Oubli ou négligence ? Le président de la cour d’assises du Maine-et-Loire s’est occupé d’une affaire qu’il avait connue quand il était encore au parquet. Il s’est rendu compte trop tard d’un évident problème d’impartialité.
On ne peut pas être juge et partie. Tout le monde connaît la célèbre maxime. Mais quand il s’agit de l’appliquer, ça peut devenir plus compliqué. Pour tout un chacun. A fortiori pour un magistrat qui préside la cour d’assises du Maine-et-Loire.
Un cas d’école ?
La mésaventure pourrait finir par être enseignée dans les facs de droit. Lundi 20 et mardi 21 septembre devait se tenir un procès très attendu. Celui d’un Francilien de 36 ans, jaloux au point de traverser, en novembre 2014, la moitié de la France pour venir à le rencontrer de l’amant de sa compagne, à Angers.
Pas vraiment une visite de courtoisie en pleine nuit : il est arrivé habillé de la tête aux pieds avec une combinaison blanche, armé d’un gourdin, avec, dans le coffre de sa voiture tapissé d’une bâche en plastique, 19 bouteilles d’acide sulfurique… Ce jour-là, son rival avait eu la bonne idée de ne pas être chez lui.
Jusqu’à la Cour de cassation
Après d’âpres débats qui ont occupé jusqu’à la Cour de cassation, ce trentenaire a été renvoyé devant la cour d’assises du Maine-et-Loire pour tentative d’assassinat. Mais le procès attendra encore. Car le président désigné depuis au moins le printemps dernier a pris en compte très tardivement… le fait qu’il avait traité cette affaire quand il officiait encore au parquet d’Angers.
Refus d’aviser la famille
Dans un procès-verbal de police de l’époque de l’interpellation, qui figure dans les premières pages de la procédure, l’officier de police judiciaire indique qu’il se réfère à Xavier Lenoir en sa qualité de vice-procureur. Vice-procureur qui refuse, par exemple, que la famille du suspect soit avisée.
Impartialité
Simple négligence ou choix délibéré ? Étonnamment, entre le printemps et la fin août, personne ne voit le problème d’impartialité du président-parquetier. À commencer par l’intéressé. Qui ne se dessaisit du dossier qu’au 31 août, trois semaines avant le début du procès, au bénéfice d’un de ses collègues. Trop tard : avant de se démettre, Xavier Lenoir avait ordonné une expertise psychiatrique.

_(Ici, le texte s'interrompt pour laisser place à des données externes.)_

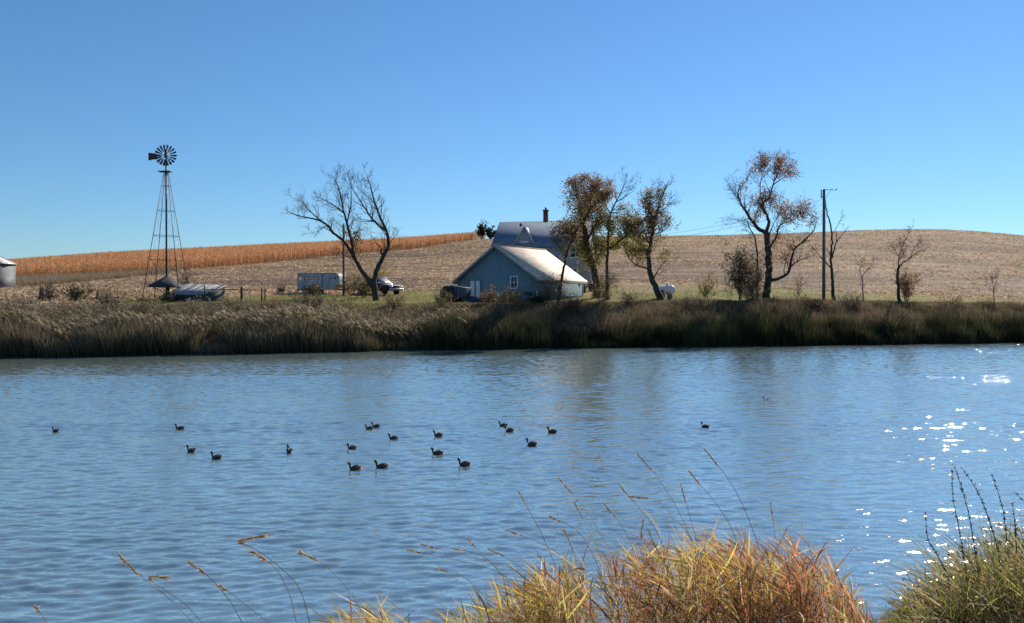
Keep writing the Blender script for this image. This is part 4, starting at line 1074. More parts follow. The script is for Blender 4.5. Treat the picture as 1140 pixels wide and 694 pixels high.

Or, la loi et le droit sont formels : « Toute personne a droit à ce que sa cause soit entendue par un tribunal indépendant et impartial, rappelle l’article 6.1 de la Convention européenne des droits de l’homme. Il en résulte que ne peut participer au jugement d’une affaire un magistrat qui en a connu en qualité de représentant du ministère public. »
Calendes grecques
Le nouveau président a dû signer à la hâte, ce jeudi 16 septembre, une ordonnance pour retirer l’affaire du rôle de la cour d’assises, tout en missionnant un nouvel expert. Contactée en début de soirée ce jeudi 16 septembre, la cour d’appel n’a pas répondu à notre message. Le procès de cette affaire qui remonte à près de sept ans est, lui encore, remis aux calendes grecques.